We are all plagued by basic desires for pleasurable things:  We want drugs, alcohol and unhealthy food.  Like the slimy, unprincipled private detective deliciously portrayed by Walter Slezak we want money to dress up our lives.  We want to stick by our friends and keep hold of our lovers even when we see terrible consequences looming just ahead.  And so, while we can see that Helen ought to go back to Fred and Mart ought to stay out of Sam's business, we also understand them when they don't.

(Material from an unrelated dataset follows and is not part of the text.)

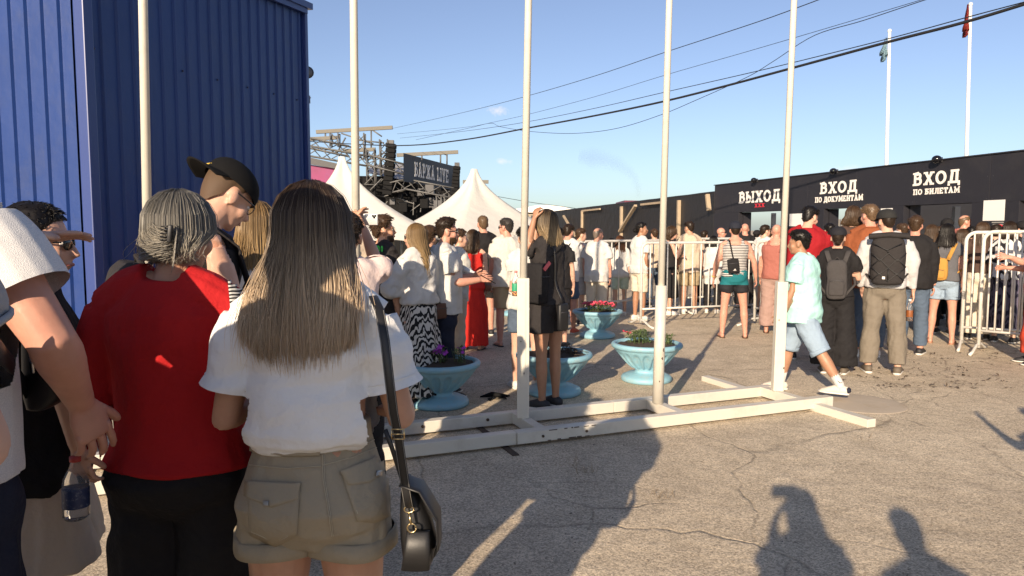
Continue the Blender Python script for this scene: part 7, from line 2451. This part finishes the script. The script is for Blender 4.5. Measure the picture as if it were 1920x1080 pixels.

The main characters in the film are dominated by the Id, and their actions provide an outlet for an audience living in a world where survival generally depends on self restraint.  The passion and the violence in the film are shown as harshly - both in lighting and in content - and as explicitly as the time period would allow, and director Robert Wise allows his audience plenty of opportunity to physically identify with Sam, whose violent impulses we sometimes witness from his point of view.
But it is Mart and Helen who, through a misguided act of friendship or the reckless lack of self control, provide the viewer with a real catharsis.  Like the viewer of a Greek tragedy, Born to Kill's modern audience can experience and identify with the characters' emotions and purge these passions as we watch the characters fall.  Both the female and the male are deadly when guided by their more bestial instincts.  In the real world we try to keep our weaknesses in check to avoid being punished in kind.